Problem statement —
Copy the listing below line for line, starting at its first line and ending with the line that has "R = math.radians" in it. Add nothing.

Stored data —
◆ ◆ ◆ ◆ ◆ ◆ ◆
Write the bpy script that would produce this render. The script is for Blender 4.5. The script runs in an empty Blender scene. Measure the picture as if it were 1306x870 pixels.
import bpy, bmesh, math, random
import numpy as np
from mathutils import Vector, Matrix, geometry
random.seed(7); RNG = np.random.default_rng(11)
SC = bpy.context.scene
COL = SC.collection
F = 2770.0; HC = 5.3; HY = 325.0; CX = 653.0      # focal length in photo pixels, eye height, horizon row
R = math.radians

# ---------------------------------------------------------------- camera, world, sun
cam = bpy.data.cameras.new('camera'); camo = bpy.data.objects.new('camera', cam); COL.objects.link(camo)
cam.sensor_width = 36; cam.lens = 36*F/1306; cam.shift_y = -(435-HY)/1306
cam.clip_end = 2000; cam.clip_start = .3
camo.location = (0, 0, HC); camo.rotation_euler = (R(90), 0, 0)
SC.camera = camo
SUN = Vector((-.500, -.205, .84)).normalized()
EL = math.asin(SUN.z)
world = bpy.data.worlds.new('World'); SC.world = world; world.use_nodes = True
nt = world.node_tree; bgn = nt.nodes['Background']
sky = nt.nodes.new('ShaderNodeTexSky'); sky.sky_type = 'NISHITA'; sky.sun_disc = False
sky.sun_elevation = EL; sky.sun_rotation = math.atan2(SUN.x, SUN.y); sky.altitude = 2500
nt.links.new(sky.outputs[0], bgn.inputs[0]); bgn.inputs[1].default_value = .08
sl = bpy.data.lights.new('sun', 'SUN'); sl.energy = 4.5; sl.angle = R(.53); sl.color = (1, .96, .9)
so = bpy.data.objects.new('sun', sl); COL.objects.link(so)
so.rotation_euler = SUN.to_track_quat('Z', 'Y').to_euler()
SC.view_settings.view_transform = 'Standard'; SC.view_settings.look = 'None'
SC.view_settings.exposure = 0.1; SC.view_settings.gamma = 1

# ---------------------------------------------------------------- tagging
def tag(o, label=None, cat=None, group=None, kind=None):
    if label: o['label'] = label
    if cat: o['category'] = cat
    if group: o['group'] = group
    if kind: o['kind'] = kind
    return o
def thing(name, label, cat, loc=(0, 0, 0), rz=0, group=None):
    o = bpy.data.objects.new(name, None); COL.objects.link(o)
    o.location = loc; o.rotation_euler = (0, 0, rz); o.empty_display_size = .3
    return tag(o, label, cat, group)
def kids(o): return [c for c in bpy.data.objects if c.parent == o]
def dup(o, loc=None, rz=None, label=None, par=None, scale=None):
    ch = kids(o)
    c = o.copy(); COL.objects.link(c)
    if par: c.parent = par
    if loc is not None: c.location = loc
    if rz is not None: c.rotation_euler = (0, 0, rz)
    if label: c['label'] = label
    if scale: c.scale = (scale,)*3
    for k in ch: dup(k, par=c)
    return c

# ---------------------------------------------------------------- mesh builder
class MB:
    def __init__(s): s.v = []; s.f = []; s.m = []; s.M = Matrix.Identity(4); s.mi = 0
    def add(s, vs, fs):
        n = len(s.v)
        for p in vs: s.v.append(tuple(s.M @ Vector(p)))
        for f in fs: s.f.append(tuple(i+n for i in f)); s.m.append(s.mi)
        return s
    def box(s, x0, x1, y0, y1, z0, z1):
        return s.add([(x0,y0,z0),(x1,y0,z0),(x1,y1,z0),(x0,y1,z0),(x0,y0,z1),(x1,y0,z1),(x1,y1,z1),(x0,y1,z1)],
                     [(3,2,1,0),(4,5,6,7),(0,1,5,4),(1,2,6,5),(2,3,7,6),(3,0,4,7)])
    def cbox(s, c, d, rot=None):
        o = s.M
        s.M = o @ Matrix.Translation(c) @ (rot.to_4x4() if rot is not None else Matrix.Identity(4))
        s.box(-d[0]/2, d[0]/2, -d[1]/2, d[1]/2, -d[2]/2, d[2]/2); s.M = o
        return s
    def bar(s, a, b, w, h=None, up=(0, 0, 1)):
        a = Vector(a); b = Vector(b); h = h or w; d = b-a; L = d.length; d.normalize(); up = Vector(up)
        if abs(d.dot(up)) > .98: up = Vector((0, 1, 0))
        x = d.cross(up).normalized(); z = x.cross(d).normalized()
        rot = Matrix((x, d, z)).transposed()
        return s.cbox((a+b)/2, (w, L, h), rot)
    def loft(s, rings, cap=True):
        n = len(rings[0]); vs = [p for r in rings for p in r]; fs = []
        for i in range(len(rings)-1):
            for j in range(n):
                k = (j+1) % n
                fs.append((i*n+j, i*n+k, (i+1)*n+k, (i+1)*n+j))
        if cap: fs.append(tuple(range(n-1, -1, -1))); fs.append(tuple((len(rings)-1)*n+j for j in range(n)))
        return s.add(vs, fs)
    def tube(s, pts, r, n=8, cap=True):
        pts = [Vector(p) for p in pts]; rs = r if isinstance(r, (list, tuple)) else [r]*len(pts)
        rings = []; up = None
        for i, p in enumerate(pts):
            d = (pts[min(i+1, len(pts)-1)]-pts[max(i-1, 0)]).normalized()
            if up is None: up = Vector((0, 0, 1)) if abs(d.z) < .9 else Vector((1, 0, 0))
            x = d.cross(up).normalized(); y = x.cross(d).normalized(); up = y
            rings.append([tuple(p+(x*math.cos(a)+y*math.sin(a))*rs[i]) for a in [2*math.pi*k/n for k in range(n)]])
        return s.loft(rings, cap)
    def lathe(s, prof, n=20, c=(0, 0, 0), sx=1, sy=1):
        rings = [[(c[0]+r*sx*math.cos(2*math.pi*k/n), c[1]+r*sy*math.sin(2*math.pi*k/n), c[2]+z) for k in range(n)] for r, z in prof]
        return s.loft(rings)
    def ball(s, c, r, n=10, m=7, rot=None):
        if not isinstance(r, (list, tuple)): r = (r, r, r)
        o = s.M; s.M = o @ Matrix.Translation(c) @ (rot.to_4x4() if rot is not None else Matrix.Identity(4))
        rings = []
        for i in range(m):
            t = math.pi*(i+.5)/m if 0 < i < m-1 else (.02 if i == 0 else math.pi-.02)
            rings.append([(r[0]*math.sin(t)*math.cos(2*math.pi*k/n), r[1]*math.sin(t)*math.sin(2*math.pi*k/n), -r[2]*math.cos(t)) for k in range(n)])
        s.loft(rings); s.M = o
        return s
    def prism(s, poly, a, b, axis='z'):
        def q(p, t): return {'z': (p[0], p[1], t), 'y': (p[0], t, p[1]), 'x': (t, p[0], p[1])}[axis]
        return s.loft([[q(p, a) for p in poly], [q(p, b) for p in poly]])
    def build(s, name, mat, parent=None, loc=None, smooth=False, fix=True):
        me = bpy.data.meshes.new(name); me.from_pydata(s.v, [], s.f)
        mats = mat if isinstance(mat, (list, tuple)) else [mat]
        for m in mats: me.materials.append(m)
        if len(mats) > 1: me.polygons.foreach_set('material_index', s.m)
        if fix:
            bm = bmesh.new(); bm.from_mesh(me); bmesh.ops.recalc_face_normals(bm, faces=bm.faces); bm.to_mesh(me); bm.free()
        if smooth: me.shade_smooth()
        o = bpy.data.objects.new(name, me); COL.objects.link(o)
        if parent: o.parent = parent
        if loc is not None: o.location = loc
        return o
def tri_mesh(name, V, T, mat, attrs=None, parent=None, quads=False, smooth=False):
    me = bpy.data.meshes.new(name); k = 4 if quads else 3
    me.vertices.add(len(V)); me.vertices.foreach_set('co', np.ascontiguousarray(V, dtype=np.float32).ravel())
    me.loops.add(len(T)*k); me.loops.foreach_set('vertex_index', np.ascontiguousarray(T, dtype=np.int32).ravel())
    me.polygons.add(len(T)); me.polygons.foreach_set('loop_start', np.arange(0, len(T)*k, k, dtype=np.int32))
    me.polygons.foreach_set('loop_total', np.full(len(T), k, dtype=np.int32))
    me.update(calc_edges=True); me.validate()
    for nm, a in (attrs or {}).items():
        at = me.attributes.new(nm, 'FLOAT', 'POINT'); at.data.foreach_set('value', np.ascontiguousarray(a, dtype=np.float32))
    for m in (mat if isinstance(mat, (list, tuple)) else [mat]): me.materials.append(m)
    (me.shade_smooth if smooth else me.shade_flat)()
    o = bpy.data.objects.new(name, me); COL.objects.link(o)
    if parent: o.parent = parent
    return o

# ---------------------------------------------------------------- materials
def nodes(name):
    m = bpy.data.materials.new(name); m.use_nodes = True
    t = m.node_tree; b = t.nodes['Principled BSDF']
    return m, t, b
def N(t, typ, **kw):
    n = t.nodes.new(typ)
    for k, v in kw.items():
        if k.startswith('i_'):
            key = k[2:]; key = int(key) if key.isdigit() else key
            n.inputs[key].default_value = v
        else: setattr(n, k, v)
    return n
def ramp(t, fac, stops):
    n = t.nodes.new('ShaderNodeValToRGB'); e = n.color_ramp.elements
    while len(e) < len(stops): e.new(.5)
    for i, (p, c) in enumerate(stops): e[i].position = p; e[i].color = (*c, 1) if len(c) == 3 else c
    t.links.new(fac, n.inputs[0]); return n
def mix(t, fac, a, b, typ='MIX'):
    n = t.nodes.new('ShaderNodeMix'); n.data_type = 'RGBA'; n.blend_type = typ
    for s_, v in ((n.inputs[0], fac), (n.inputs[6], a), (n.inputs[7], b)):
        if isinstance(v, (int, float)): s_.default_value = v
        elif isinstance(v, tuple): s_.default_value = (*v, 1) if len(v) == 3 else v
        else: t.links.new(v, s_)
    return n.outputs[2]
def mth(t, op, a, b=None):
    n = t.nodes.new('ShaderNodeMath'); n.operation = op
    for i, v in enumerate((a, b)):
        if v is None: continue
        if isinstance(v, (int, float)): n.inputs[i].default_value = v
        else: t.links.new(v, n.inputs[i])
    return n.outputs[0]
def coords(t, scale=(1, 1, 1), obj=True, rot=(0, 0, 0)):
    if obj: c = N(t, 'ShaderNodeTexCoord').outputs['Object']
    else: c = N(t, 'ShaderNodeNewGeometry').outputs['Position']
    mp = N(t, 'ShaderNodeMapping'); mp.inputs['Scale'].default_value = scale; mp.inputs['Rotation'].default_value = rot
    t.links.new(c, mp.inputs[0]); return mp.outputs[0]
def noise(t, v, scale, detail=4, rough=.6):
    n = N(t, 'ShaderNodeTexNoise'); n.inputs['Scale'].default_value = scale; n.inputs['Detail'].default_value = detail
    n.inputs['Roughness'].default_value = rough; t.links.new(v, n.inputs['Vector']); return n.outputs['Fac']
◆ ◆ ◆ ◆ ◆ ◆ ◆
Answer to this task —
Write the bpy script that would produce this render. The script is for Blender 4.5. The script runs in an empty Blender scene. Measure the picture as if it were 1306x870 pixels.
import bpy, bmesh, math, random
import numpy as np
from mathutils import Vector, Matrix, geometry
random.seed(7); RNG = np.random.default_rng(11)
SC = bpy.context.scene
COL = SC.collection
F = 2770.0; HC = 5.3; HY = 325.0; CX = 653.0      # focal length in photo pixels, eye height, horizon row
R = math.radians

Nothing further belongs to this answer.